Some Arizonans foreclosed on to receive checks; gas prices going up, and more business news

2013-06-14T00:00:00Z Some Arizonans foreclosed on to receive checks; gas prices going up, and more business newsFrom Wire Reports From Wire Reports Arizona Daily Star
June 14, 2013 12:00 am  • 

ARIZONA

Nearly 65,000 to get checks in foreclosures

Nearly 65,000 Arizonans who lost their homes to foreclosure from 2008 to 2011 will receive checks for $1,480 this summer.

It's part of a settlement with the nation's five largest banks. The $96.5 million settlement involved Ally/GMAC, Bank of America, Citi, JPMorgan Chase and Wells Fargo.

Arizona Attorney General Tom Horne announced the restitution payments at a news conference Thursday in Phoenix.

Arizona was among the hardest hit states by the mortgage crisis. It's getting a 7.6 percent share of a $25 billion National Mortgage Settlement that was announced in 2012. That's the third largest share behind California and Florida.

Price of gasoline rising statewide

Gasoline prices are on the rise again around Arizona.

The average statewide price for regular gasoline is $3.48 a gallon, AAA Arizona said Thursday. That's up 2 cents from last week.

Tucson has the lowest average price in Arizona at $3.26 a gallon, up a penny.

The national average remains at $3.63 per gallon.

NATION

Grocers allege spying, potato price-fixing

BOISE, Idaho - A U.S. wholesale grocer says America's potato farmers have run an illegal price-fixing cartel for a decade, driving up spud prices while spying on farmers with satellites and aircraft flyovers to enforce strict limits on how many tubers they can grow.

Kansas-based Associated Wholesale Grocers' lawsuit against United Potato Growers of America and two dozen other defendants was shifted this week to U.S. District Court in Idaho.

The grocery group, a cooperative that supplies more than 2,000 stores, including IGA, Thriftway and Price Chopper in 24 states, contends that the potato growers banded together in 2004 to illegally inflate prices in a scheme akin to the petroleum-producing OPEC cartel, reducing planting acreages and destroying potatoes to restrict what was available for sale.

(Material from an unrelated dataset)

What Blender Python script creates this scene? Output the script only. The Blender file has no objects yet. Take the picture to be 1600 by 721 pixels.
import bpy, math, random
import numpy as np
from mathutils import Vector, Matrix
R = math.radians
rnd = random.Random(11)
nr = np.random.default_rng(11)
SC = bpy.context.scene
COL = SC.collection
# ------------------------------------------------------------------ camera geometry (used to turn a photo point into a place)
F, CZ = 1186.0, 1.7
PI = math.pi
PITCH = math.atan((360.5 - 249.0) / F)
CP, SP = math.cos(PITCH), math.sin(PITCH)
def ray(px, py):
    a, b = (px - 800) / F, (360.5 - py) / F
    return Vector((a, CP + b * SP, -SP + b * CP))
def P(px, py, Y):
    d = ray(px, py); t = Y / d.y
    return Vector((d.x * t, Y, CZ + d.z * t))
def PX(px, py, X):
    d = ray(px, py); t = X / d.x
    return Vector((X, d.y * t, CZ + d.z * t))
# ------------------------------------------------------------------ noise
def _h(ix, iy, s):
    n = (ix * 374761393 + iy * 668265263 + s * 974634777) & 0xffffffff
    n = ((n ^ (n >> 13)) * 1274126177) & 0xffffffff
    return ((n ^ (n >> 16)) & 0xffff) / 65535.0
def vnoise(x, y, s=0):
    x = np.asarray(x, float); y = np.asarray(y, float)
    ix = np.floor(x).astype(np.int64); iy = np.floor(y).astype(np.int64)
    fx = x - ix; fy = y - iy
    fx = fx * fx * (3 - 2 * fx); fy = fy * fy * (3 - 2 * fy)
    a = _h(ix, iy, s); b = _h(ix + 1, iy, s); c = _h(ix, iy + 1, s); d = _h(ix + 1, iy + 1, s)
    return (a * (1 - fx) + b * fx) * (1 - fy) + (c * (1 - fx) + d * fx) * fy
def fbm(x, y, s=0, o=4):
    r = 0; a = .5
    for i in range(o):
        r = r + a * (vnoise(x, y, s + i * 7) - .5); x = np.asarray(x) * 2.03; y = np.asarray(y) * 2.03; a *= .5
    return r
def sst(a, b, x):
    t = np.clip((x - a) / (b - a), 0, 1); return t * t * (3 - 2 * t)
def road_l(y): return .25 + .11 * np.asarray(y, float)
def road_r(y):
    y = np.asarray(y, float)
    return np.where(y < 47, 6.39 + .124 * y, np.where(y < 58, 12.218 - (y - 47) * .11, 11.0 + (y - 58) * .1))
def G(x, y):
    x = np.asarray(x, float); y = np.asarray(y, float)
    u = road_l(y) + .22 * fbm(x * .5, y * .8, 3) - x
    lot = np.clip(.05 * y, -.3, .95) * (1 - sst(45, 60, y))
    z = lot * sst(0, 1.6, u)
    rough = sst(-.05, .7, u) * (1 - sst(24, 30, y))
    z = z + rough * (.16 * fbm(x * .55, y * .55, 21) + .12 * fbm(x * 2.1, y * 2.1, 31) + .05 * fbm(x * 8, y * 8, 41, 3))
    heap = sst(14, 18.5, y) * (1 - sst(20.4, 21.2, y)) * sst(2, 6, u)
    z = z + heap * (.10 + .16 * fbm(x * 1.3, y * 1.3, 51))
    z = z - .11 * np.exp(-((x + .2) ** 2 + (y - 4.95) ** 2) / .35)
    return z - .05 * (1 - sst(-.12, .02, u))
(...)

United Potato Growers of America's Salt Lake City-based attorney, Randon Wilson, contends his group is shielded by the Capper-Volstead Act. That 1922 federal law was meant as a limited exemption from antitrust rules for agricultural cooperatives, while still aiming to protect consumers from unduly high prices that could accompany a monopoly.

"We know what you have to do to qualify for that limited exemption and we followed all those rules," Wilson said.

Retail sales up; jobless filings down

WASHINGTON - In U.S. economic reports Thursday:

• Americans stepped up purchases at retail businesses in May, spending more on cars, home improvements and sporting goods. The Commerce Department said retail sales increased 0.6 percent in May from April. That's up from a 0.1 percent gain the previous month and the fastest pace since February.

• The number of Americans seeking unemployment benefits dropped 12,000 last week to a seasonally adjusted 334,000.

The less volatile four-week average decreased 7,250 to 345,250, the Labor Department said.

• U.S. businesses increased their stockpiles 0.3 percent in April but their sales slipped 0.1 percent, the Commerce Department said.